Back in 2017, we wrote our own little review on Slack vs Stride (which also mentioned Facebook Workplace). This was big news at the time and we were pretty excited about the new technologies and what we as users may gain from it. Now, less than a year later, this happens.

Which of course means that our old post is no longer valid, it is now out of date. But we do have something new to add here.

slack stride hipchat

News from 2018: Slack buys Stride.

This means that both Atlassian’s HipChat & Stride (that we didn’t end up trialing after all) will be shutting down and the two companies will work together to migrate all of its users over to Slack.

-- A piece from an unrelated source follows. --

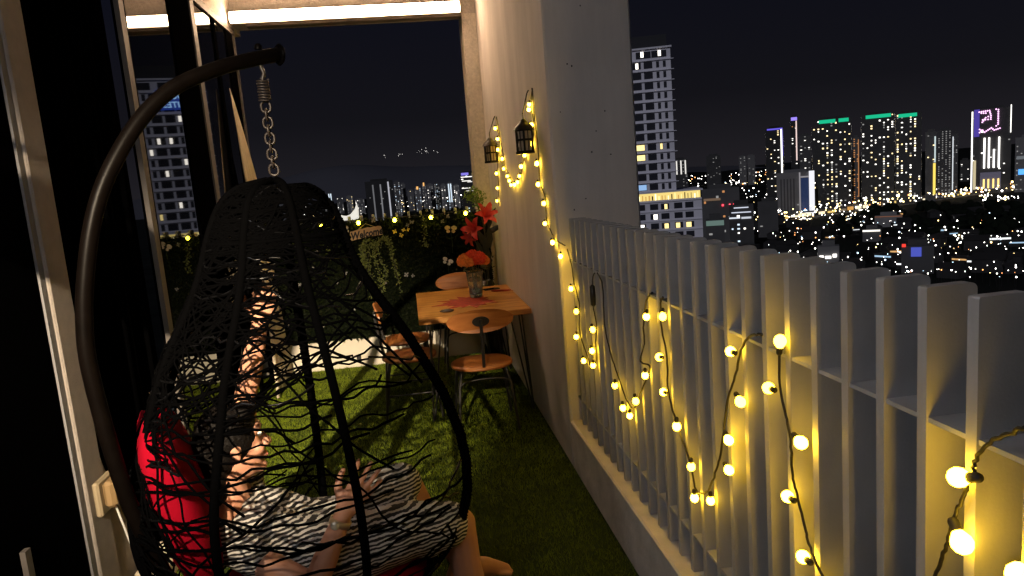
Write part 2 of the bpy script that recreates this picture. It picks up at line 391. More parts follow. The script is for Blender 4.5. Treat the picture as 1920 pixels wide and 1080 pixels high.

You’ve probably heard of Slack. We’ve only partly moved from using Asana, but never really got into it as a full-time application.

What we love about Slack:

  • Flexibility. You can post all kinds of stuff and make it stand out
  • You can invite users (clients or friends) from outside to work on your project
  • Plugs into a huge amount of third party applications, excellent for collaboration and a big time saver

What we don’t love:

  • As usual, it’s the price, even though free for 10,000 messages, you quickly realise that you run out of space and need to search for old
  • It’s gone down a few times too many over the past month, but this is generally fixed quick (although could be quite annoying at the time)

The one we’ve been using as of 2018 is Rocket.Chat. It’s a lot like Slack, but it’s actually free (as long as you host it on your own server, set it up and support it). As the team grows, so do the costs, so our development partners have made the switch and we are liking it so far.

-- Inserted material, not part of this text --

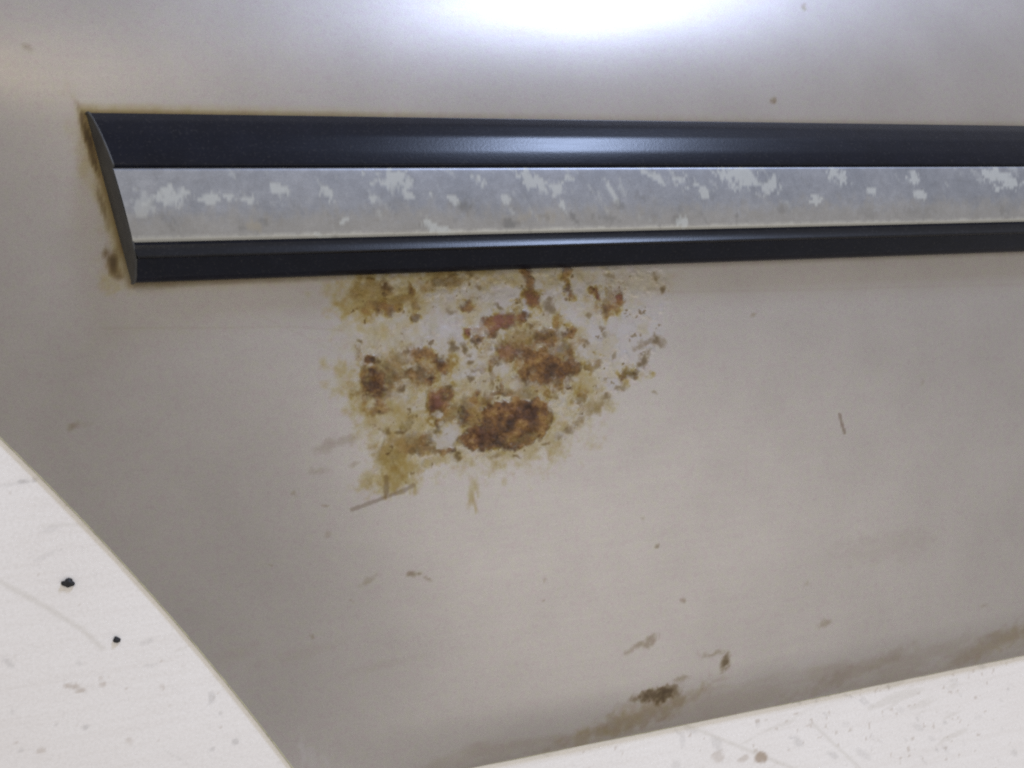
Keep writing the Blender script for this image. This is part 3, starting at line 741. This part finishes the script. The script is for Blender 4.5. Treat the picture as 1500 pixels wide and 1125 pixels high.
def extrude_profile(name, prof, mat, parent, xs=None, attr=None):
    prof = np.asarray(prof, float)
    xs = np.linspace(0, 1, 120) if xs is None else xs
    e = end_x(prof[:, 0], prof[:, 1])
    Xg = e[None, :] + xs[:, None] * (M_RIGHT - e)[None, :]
    Yg = lean(prof[None, :, 0], Xg); Zg = np.broadcast_to(prof[:, 1], Xg.shape)
    v = np.stack([Xg, Yg, Zg], -1).reshape(-1, 3)
    at = attr(Xg, Yg) if attr else None
    q = grid_quads(len(xs), len(prof))[:, ::-1]
    return mesh_np(name, v, q, mat, parent, at)

body_prof = profile_round(BODY_PROFILE, 1.1, 5)
moulding = extrude_profile('side_moulding', body_prof, rubber, panel)
moulding['label'] = 'black rubber side moulding with a worn silver insert'
# end cap: closes the slanted left end
e = end_x(body_prof[:, 0], body_prof[:, 1])
cap = bmesh.new()
vs = [cap.verts.new((a * MM, lean(b, a) * MM, c * MM)) for a, (b, c) in zip(e, body_prof)]
f = cap.faces.new(vs); f.normal_update()
bmesh.ops.triangulate(cap, faces=[f])
bmesh.ops.recalc_face_normals(cap, faces=cap.faces)
me = bpy.data.meshes.new('end_cap'); cap.to_mesh(me); cap.free(); me.materials.append(rubber_end)
link(bpy.data.objects.new('end_cap', me), moulding)
far = me.copy()
for v, (b, c) in zip(far.vertices, body_prof):
    v.co = (M_RIGHT * MM, lean(b, M_RIGHT) * MM, c * MM)
link(bpy.data.objects.new('end_cap', far), moulding)
# raised rim round the end cap
sweep('end_rim', np.stack([e + 0.1, lean(body_prof[:, 0], e), body_prof[:, 1]], -1), 0.45, rubber_end, moulding)

strip_prof = np.array(STRIP_PROFILE)
def trim_attr(X, Y):
    w = fbm(X, Y, 3.4, 101, 4) * 0.75 + fbm(X, Y, 1.3, 102, 3) * 0.5
    z = lambda: np.zeros_like(X)
    pale = 0.68 * paint(z(), X, Y, T_PALE, w, 0.28)
    c, s = math.cos(math.radians(-55)), math.sin(math.radians(-55))
    U = X * c + Y * s; V = -X * s + Y * c
    fl = fbm(U * 0.5, V * 1.3, 4.0, 105, 4)
    hi = np.clip((Y + 12) / 18, 0, 1)
    pale = np.maximum(pale, 0.34 * sstep(0.62, 1.05, fl + 0.25 * hi + 0.10 * fbm(X, Y, 40, 106, 2) - 0.12))
    dark = 0.55 * paint(z(), X, Y, T_DARK, w, 0.5)
    dark = np.maximum(dark, 0.22 * sstep(0.75, 1.1, fbm(U * 0.6, V * 1.3, 3.0, 109, 3) - 0.1 * hi))
    tan = 0.6 * paint(z(), X, Y, T_TAN, w, 0.6)
    YL = Y + 0.0078 * (X - 170.0)
    tan = np.maximum(tan, 0.35 * sstep(-5, -14, YL + 3 * w))
    rim = 0.45 * sstep(STRIP_LO + 2.0, STRIP_LO + 0.8, YL + 0.5 * w)
    return {'mark_a': np.stack([pale, dark, tan, rim], -1).reshape(-1, 4)}
extrude_profile('trim_strip', strip_prof, trim_mat, moulding, np.linspace(0, 1, 900), trim_attr)['label'] = 'worn silver trim strip with pale flaking spots'
extrude_profile('trim_lip', np.array(LIP_PROFILE), rubber_dull, moulding)

# pale chip of lifted foil hanging over the lip
def lump(name, cxy, z, size, seed, mat, parent=None):
    bm = bmesh.new()
    bmesh.ops.create_icosphere(bm, subdivisions=3, radius=1.0)
    rng = np.random.RandomState(seed); ph = rng.rand(9) * 6.28
    for v in bm.verts:
        p = v.co.copy()
        k = 1 + 0.22 * math.sin(3.1 * p.x + ph[0]) * math.sin(2.7 * p.y + ph[1]) + 0.14 * math.sin(5.3 * p.z + ph[2] + 4 * p.x) + 0.08 * math.sin(9 * p.y + ph[3])
        v.co = Vector((p.x * size[0] * k, p.y * size[1] * k, max(p.z, -0.45) * size[2] * k)) * MM
    for f in bm.faces: f.smooth = True
    me = bpy.data.meshes.new(name); bm.to_mesh(me); bm.free(); me.materials.append(mat)
    o = link(bpy.data.objects.new(name, me), parent)
    o.location = (cxy[0] * MM, cxy[1] * MM, (z + 0.45 * size[2]) * MM)
    return o
for k, (x, y, rx, ryy, rot, lbl) in enumerate(GRIT):
    g = lump('grit_crumb', (x, y), -0.15, (rx, ryy, 1.1), 5 + k, grit_mat)
    g.rotation_euler.z = math.radians(rot)
    g['label'] = lbl; g['category'] = 'grit crumb'
    g['group'] = 'black grit crumbs on the white board'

Google, of course, has one and it’s called Hangouts Chat. Even though we use G Suite and it’s a part of it, we never even tried it. Mostly because, as far as we know it’s only for your team (ie those on your domain). But we like to invite guests/clients to work on projects with us.

And Google UI is horrible, so even if there are better options there – try and find them!

And now Microsoft, not to lack behind, has their own Microsoft Teams. The story is here quite similar as with Google, the UI isn’t great and it looks like an internal only chat app, which isn’t ideal for us. Aside from that, we are not on Microsoft 365 and probably can’t even use this. Or maybe we can, but it’s not very clear at this stage.